Germany’s USK Support Of Jonathan McIntosh Worries Gamers

Jonathan McIntosh USK

Germany’s rating board, the Unterhaltungssoftware Selbstkontrolle, the age and youth protection service that rates video games in Germany, was recently spotted retweeting and supporting a video from Jonathan McIntosh’s Pop Detective channel.

McIntosh is an ideological extremist who is against video game violence, against sexuality being portrayed in games, and is against feminine and sexy depictions of women. Quite naturally, if the ratings board is supporting someone with such extreme anti-gaming views, the community feared that this kind of ideological alignment could affect the way the USK rates games in Germany.

It started with a retweet yesterday on July 20th, 2017 where the USK tagged Jonathan McIntosh – Anita Sarkeesian’s former producer and writer for Feminist Frequency – agreeing with a video he had made claiming that games need to move away from violence and combat when it comes to situational resolution.

On its own most people wouldn’t think twice about the USK supporting a video condemning violence in video games, but the USK is also a regular follower of Jonathan McIntosh, the Pop Detective channel that McIntosh runs, and Feminist Frequency. The aforementioned individuals are highly controversial and widely despised pundits amongst gamers.
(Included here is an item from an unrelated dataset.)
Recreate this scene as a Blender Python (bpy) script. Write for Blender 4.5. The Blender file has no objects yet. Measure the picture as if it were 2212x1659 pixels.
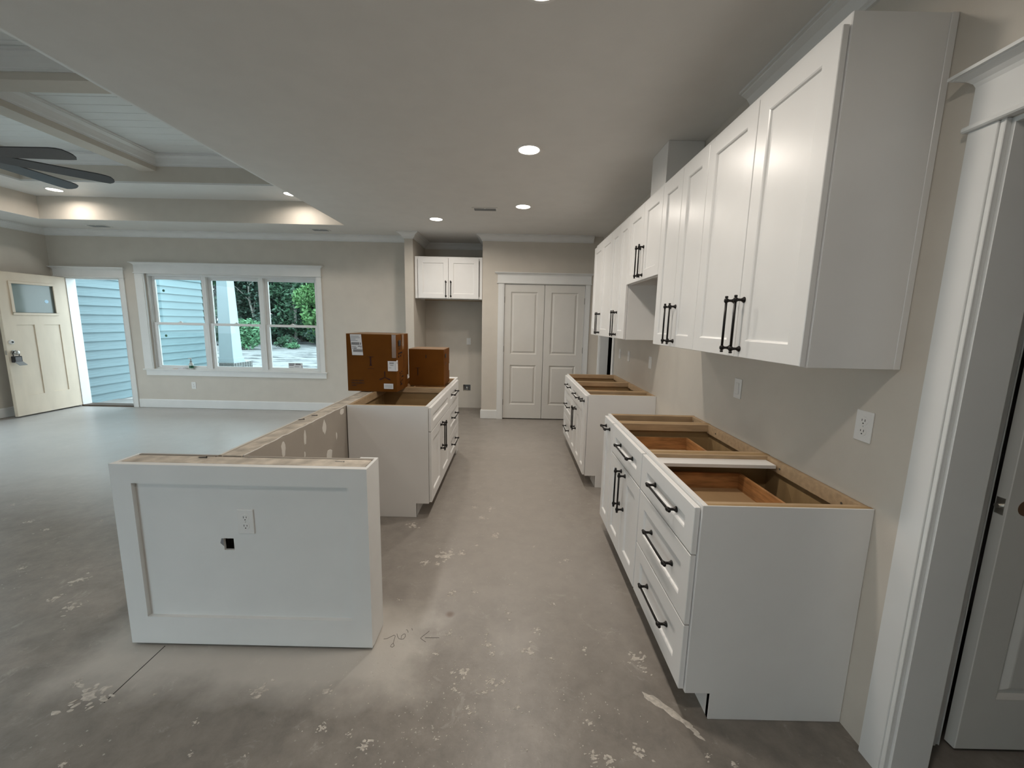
import bpy, bmesh, math, random
from mathutils import Vector, Matrix
random.seed(7)
scene = bpy.context.scene
COL = scene.collection

# ------------------------------------------------------------------ camera, sky, exposure
cam_d = bpy.data.cameras.new('camera')
cam = bpy.data.objects.new('camera', cam_d); COL.objects.link(cam)
cam_d.sensor_fit = 'HORIZONTAL'; cam_d.sensor_width = 36.0
cam_d.lens = 869.15 / 2212 * 36.0
cam_d.clip_start = 0.02; cam_d.clip_end = 300
_R = Vector((0.9997649, 0.00463204, 0.02118248)); _U = Vector((-0.02163955, 0.15132376, 0.98824736)); _F = Vector((-0.00137219, 0.9884734, -0.15138841))
cam.matrix_world = Matrix(((_R.x, _U.x, -_F.x, 0.0), (_R.y, _U.y, -_F.y, 0.0), (_R.z, _U.z, -_F.z, 1.5046), (0, 0, 0, 1)))
scene.camera = cam
SKY = 3.9                       # overcast sky radiance
CAN_W = 10.0                     # recessed lamps in the kitchen
TRAY_W = 4.5                    # recessed lamps in the tray
world = bpy.data.worlds.new('overcast_sky'); scene.world = world
world.use_nodes = True
wn = world.node_tree.nodes; wl = world.node_tree.links
bgn = wn['Background']; bgn.inputs['Color'].default_value = (0.75, 0.915, 1.0, 1); bgn.inputs['Strength'].default_value = SKY
vs = scene.view_settings
vs.view_transform = 'Standard'; vs.look = 'None'; vs.exposure = 0.25; vs.gamma = 1.0; vs.use_curve_mapping = False

# ------------------------------------------------------------------ materials
def newmat(name):
    m = bpy.data.materials.new(name); m.use_nodes = True
    return m, m.node_tree.nodes, m.node_tree.links, m.node_tree.nodes['Principled BSDF']
def M(name, col, rough=0.5, metal=0.0, var=0.05, vscale=6.0, bump=0.0, bscale=150.0, stretch=None, spec=0.5, emit=None):
    m, n, l, b = newmat(name)
    b.inputs['Roughness'].default_value = rough; b.inputs['Metallic'].default_value = metal
    b.inputs['Specular IOR Level'].default_value = spec
    tc = n.new('ShaderNodeTexCoord'); mp = n.new('ShaderNodeMapping'); l.new(tc.outputs['Object'], mp.inputs['Vector'])
    if stretch: mp.inputs['Scale'].default_value = stretch
    ns = n.new('ShaderNodeTexNoise'); ns.inputs['Scale'].default_value = vscale; ns.inputs['Detail'].default_value = 5
    l.new(mp.outputs['Vector'], ns.inputs['Vector'])
    rp = n.new('ShaderNodeValToRGB'); l.new(ns.outputs['Fac'], rp.inputs['Fac'])
    rp.color_ramp.elements[0].position = 0.3; rp.color_ramp.elements[1].position = 0.7
    rp.color_ramp.elements[0].color = tuple(max(0, c * (1 - var)) for c in col) + (1,)
    rp.color_ramp.elements[1].color = tuple(min(1, c * (1 + var)) for c in col) + (1,)
    l.new(rp.outputs['Color'], b.inputs['Base Color'])
    if bump:
        nb = n.new('ShaderNodeTexNoise'); nb.inputs['Scale'].default_value = bscale; nb.inputs['Detail'].default_value = 3
        l.new(mp.outputs['Vector'], nb.inputs['Vector'])
        bp = n.new('ShaderNodeBump'); bp.inputs['Strength'].default_value = bump; bp.inputs['Distance'].default_value = 0.002
        l.new(nb.outputs['Fac'], bp.inputs['Height']); l.new(bp.outputs['Normal'], b.inputs['Normal'])
    if emit:
        b.inputs['Emission Color'].default_value = emit[0] + (1,); b.inputs['Emission Strength'].default_value = emit[1]
    return m
WALL = M('greige_wall_paint', (0.64, 0.59, 0.52), 0.7, var=0.025, bump=0.15, bscale=260)
CEIL = M('ceiling_paint', (0.76, 0.745, 0.715), 0.8, var=0.02, bump=0.2, bscale=200)
TRIM = M('white_trim_paint', (0.80, 0.80, 0.785), 0.38, var=0.02)
DOORP = M('white_door_paint', (0.70, 0.68, 0.64), 0.42, var=0.02)
CAB = M('white_cabinet_lacquer', (0.82, 0.81, 0.795), 0.3, var=0.015)
TAN = M('tan_fibreboard', (0.36, 0.24, 0.115), 0.6, var=0.12, vscale=4, stretch=(1, 6, 1))
TANL = M('pale_plywood_edge', (0.44, 0.31, 0.185), 0.55, var=0.12, vscale=10, stretch=(1, 5, 5))
ORANGE = M('oiled_hardwood', (0.40, 0.195, 0.075), 0.4, var=0.3, vscale=9, stretch=(1.2, 1.2, 9))
DBOT = M('drawer_bottom_ply', (0.44, 0.29, 0.155), 0.5, var=0.08)
BLACK = M('matt_black_metal', (0.012, 0.010, 0.009), 0.36, metal=0.5, var=0.1)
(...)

McIntosh was the head cheerleader in the video “25 Invisible Benefits of Gaming While Male”, and both McIntosh and Sarkeesian held the universally unpopular opinion that games like the 2016 out of Doom was bad for the industry, as reported by The GG.

Sarkeesian and McIntosh’s radicalism has oftentimes been compared to the Christian Right’s fight against violence and sex in games during the 1980s and 1990s, with many people saying that they’re continuing the work of Jack Thompson, who was quite the bête noire during the early 2000s.

Jonathan McIntosh and Jack Thompson

Typically, simply following someone and retweeting content that gamers may feel is controversial is not that big of a deal. A lot of organizations follow Feminist Frequency, but it doesn’t always mean that they support Sarkeesian’s views.

However, with the USK supporting McIntosh and Feminist Frequency, it definitely made people perk up and pay attention when games like Valkyrie Drive: Bhikkhuni were banned from being released on retail shelves in Germany due to the USK refusing to rate the game. The game doesn’t actually contain actual nudity or sexual content but does feature a lot of innuendo, sexually suggestive themes and partial nudity.

It wasn’t just Valkyrie Drive that was banned in Germany by the USK either, there was also Criminal Girls 2. The game was banned in Germany following NIS going through extensive steps to censor, alter or remove 50% of the suggestive imagery in the game, and despite going through such steps to self-censor, the USK still banned the game.

Despite both games having an ‘M’ for Mature rating, the USK explained to NIS that titles such as Criminal Girls 2 were “harmful to minors”.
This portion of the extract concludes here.